What to produce → From the first line of the listing below to the line with "obj('gap_strip', box(-.06, -.0135, TY", print each line exactly, and nothing more. Leave out the pictures.

Supplied material →
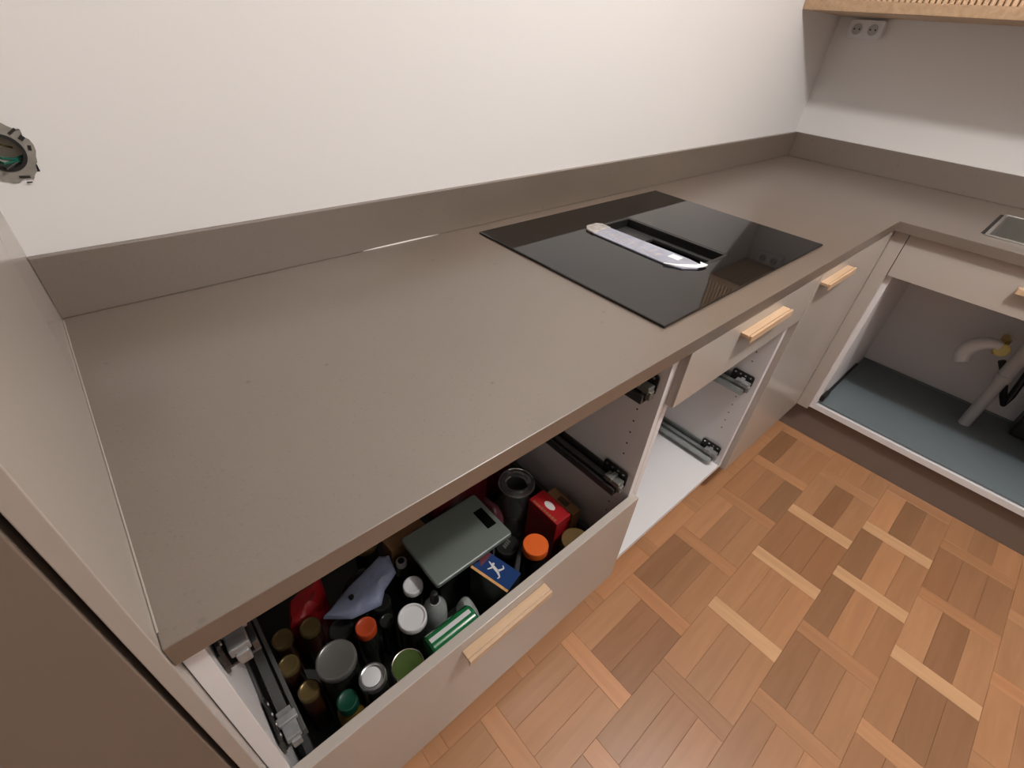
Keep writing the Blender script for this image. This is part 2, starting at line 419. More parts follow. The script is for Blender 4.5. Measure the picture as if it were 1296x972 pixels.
# ---------------------------------------------------------------- sink
sk = thing('sink', 'stainless steel inset sink at the right edge of the picture', 'sink', ((SX0+SX1)/2, (SY0+SY1)/2, -.18))
sxs = [SX0 - .003, SX0 + .005, SX1 - .005, SX1 + .003]; sys_ = [SY0 - .003, SY0 + .005, SY1 - .005, SY1 + .003]
obj('rim', slab(sxs, sys_, lambda i, j: not (i == 1 and j == 1), .0003, .004), W['stain'], sk, bevel=.0015)
bw = bmesh.new(); a, b, c, e = SX0 + .0045, SX1 - .0045, SY0 + .0045, SY1 - .0045
for q in ((a, a+.002, c, e), (b-.002, b, c, e), (a, b, c, c+.002), (a, b, e-.002, e)): add_box(bw, *q, -.165, .002)
add_box(bw, a, b, c, e, -.167, -.165)
obj('bowl', bw, W['stain'], sk)
obj('rim_strip', boxes((SX0 + .01, SX1 - .01, SY1 + .0035, SY1 + .013, .0002, .0012)), W['dark'], sk, label='dark strip along the left edge of the sink')  # thin dark strip laid on the worktop beside the rim
obj('plug_hole', lathe((a+b)/2, (c+e)/2, [(0, -.1648), (.045, -.1648), (.045, -.163), (.02, -.1645), (0, -.1645)]), W['dsteel'], sk, smooth=True)

# ---------------------------------------------------------------- tall unit on the left
TZ = 1.30; TY = -.640
tu = thing('tall_unit', 'tall beige cabinet standing left of the worktop, cut by the left edge', 'cabinet', (-.3, -.32, FL))
obj('side_panel', box(-.013, -.0002, TY, -.0005, FL + .001, TZ), W['panel'], tu, bevel=.0008)
obj('side_panel', box(-.618, -.602, TY + .02, -.0005, FL + .001, TZ), W['white'], tu)
obj('carcass', boxes((-.602, -.0135, -.62, -.0005, FL + .1, FL + .118), (-.602, -.0135, -.62, -.0005, TZ - .018, TZ), (-.602, -.0135, -.012, -.0005, FL + .118, TZ - .018), (-.034, -.0135, -.612, -.012, FL + .118, TZ - .018)), W['white'], tu)
dr = obj('door', box(-.614, -.0185, TY, TY + .019, FL + .142, TZ - .002), W['taupe'], tu, bevel=.001)
obj('gap_strip', box(-.06, -.0135, TY + .0215, TY + .028, FL + .142, TZ - .002), W['dark'], tu)

# ---------------------------------------------------------------- handles
FY = -.635
def handle_bm(c, z, L=.2, axis='x'):
    prof = [(0, 0), (-.0165, 0), (-.0165, -.0025), (-.0185, -.0025), (-.0185, .0008), (-.0235, .0008), (-.0235, -.015), (-.020, -.015), (-.020, -.007), (-.0, -.007)]
    if axis == 'x': return prism([(FY - .0002 + u, z + v) for u, v in prof], 'x', c - L/2, c + L/2)
    return prism([(FXR - .0002 + u, z + v) for u, v in prof], 'y', c - L/2, c + L/2)

# runners -----------------------------------------------------------
def runner(parent, x, s, z, y0, bright=True, front=-.60, m='steel'):
    """s=+1: on a left side panel (projects to +x); s=-1: on a right one"""
    m1 = W[m]
    X = lambda a, b: (min(x + s*a, x + s*b), max(x + s*a, x + s*b))
    r = obj('drawer_runner', boxes((*X(.0005, .004), front, y0, z - .016, z + .022), (*X(.004, .036), front + .004, y0, z - .016, z - .012), (*X(.030, .036), front + .004, y0, z - .012, z + .004), (*X(.012, .026), front + .012, y0, z - .010, z + .010)), m1, parent, bevel=.0008)
    br = bmesh.new(); pts = rrect(front - .004, front + .062, z - .004, z + .042, .007, 3)
    add_prism(br, pts, 'x', X(.004, .0075)[0], X(.004, .0075)[1]); obj('bracket', br, W['black'], r, bevel=.0006)
    sb = bmesh.new()
    for k in range(4):
        T = Matrix.Rotation(s*math.pi/2, 4, 'Y')
        bb = bmesh.new(); add_lathe(bb, 0, 0, [(0, 0), (.0032, 0), (.0032, .0014), (0, .0018)], 8); 
        bb.free()
        cy = front + .006 + .0155*k
        ring = [(cy + .0032*math.cos(t*math.pi/4), z + .034 + .0032*math.sin(t*math.pi/4)) for t in range(8)]
        add_prism(sb, ring, 'x', X(.0075, .009)[0], X(.0075, .009)[1])
    s_ = obj('screw', sb, W['silver'], r); s_['kind'] = 'stuff'
    lt = bmesh.new()
    add_box(lt, *X(.010, .030), front - .002, front + .040, z + .008, z + .022)
    add_box(lt, *X(.014, .027), front - .006, front + .004, z - .006, z + .014)
    add_box(lt, *X(.008, .034), front + .018, front + .030, z + .016, z + .027)
    obj('latch', lt, W['latch'] if bright else W['greylid'], r, bevel=.0015)
    return r
def pin_holes(parent, x, s, ys_, zs_):
    bm = bmesh.new()
    for y in ys_:
        for z in zs_:
            ring = [(y + .0022*math.cos(t*math.pi/4), z + .0022*math.sin(t*math.pi/4)) for t in range(8)]
            add_prism(bm, ring, 'x', min(x, x + s*.0003), max(x, x + s*.0003))
    o = obj('pin_holes', bm, W['dark'], parent, label='dark shelf pin holes'); o['kind'] = 'stuff'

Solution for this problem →
Keep writing the Blender script for this image. This is part 2, starting at line 419. More parts follow. The script is for Blender 4.5. Measure the picture as if it were 1296x972 pixels.
# ---------------------------------------------------------------- sink
sk = thing('sink', 'stainless steel inset sink at the right edge of the picture', 'sink', ((SX0+SX1)/2, (SY0+SY1)/2, -.18))
sxs = [SX0 - .003, SX0 + .005, SX1 - .005, SX1 + .003]; sys_ = [SY0 - .003, SY0 + .005, SY1 - .005, SY1 + .003]
obj('rim', slab(sxs, sys_, lambda i, j: not (i == 1 and j == 1), .0003, .004), W['stain'], sk, bevel=.0015)
bw = bmesh.new(); a, b, c, e = SX0 + .0045, SX1 - .0045, SY0 + .0045, SY1 - .0045
for q in ((a, a+.002, c, e), (b-.002, b, c, e), (a, b, c, c+.002), (a, b, e-.002, e)): add_box(bw, *q, -.165, .002)
add_box(bw, a, b, c, e, -.167, -.165)
obj('bowl', bw, W['stain'], sk)
obj('rim_strip', boxes((SX0 + .01, SX1 - .01, SY1 + .0035, SY1 + .013, .0002, .0012)), W['dark'], sk, label='dark strip along the left edge of the sink')  # thin dark strip laid on the worktop beside the rim
obj('plug_hole', lathe((a+b)/2, (c+e)/2, [(0, -.1648), (.045, -.1648), (.045, -.163), (.02, -.1645), (0, -.1645)]), W['dsteel'], sk, smooth=True)

# ---------------------------------------------------------------- tall unit on the left
TZ = 1.30; TY = -.640
tu = thing('tall_unit', 'tall beige cabinet standing left of the worktop, cut by the left edge', 'cabinet', (-.3, -.32, FL))
obj('side_panel', box(-.013, -.0002, TY, -.0005, FL + .001, TZ), W['panel'], tu, bevel=.0008)
obj('side_panel', box(-.618, -.602, TY + .02, -.0005, FL + .001, TZ), W['white'], tu)
obj('carcass', boxes((-.602, -.0135, -.62, -.0005, FL + .1, FL + .118), (-.602, -.0135, -.62, -.0005, TZ - .018, TZ), (-.602, -.0135, -.012, -.0005, FL + .118, TZ - .018), (-.034, -.0135, -.612, -.012, FL + .118, TZ - .018)), W['white'], tu)
dr = obj('door', box(-.614, -.0185, TY, TY + .019, FL + .142, TZ - .002), W['taupe'], tu, bevel=.001)
obj('gap_strip', box(-.06, -.0135, TY + .0215, TY + .028, FL + .142, TZ - .002), W['dark'], tu)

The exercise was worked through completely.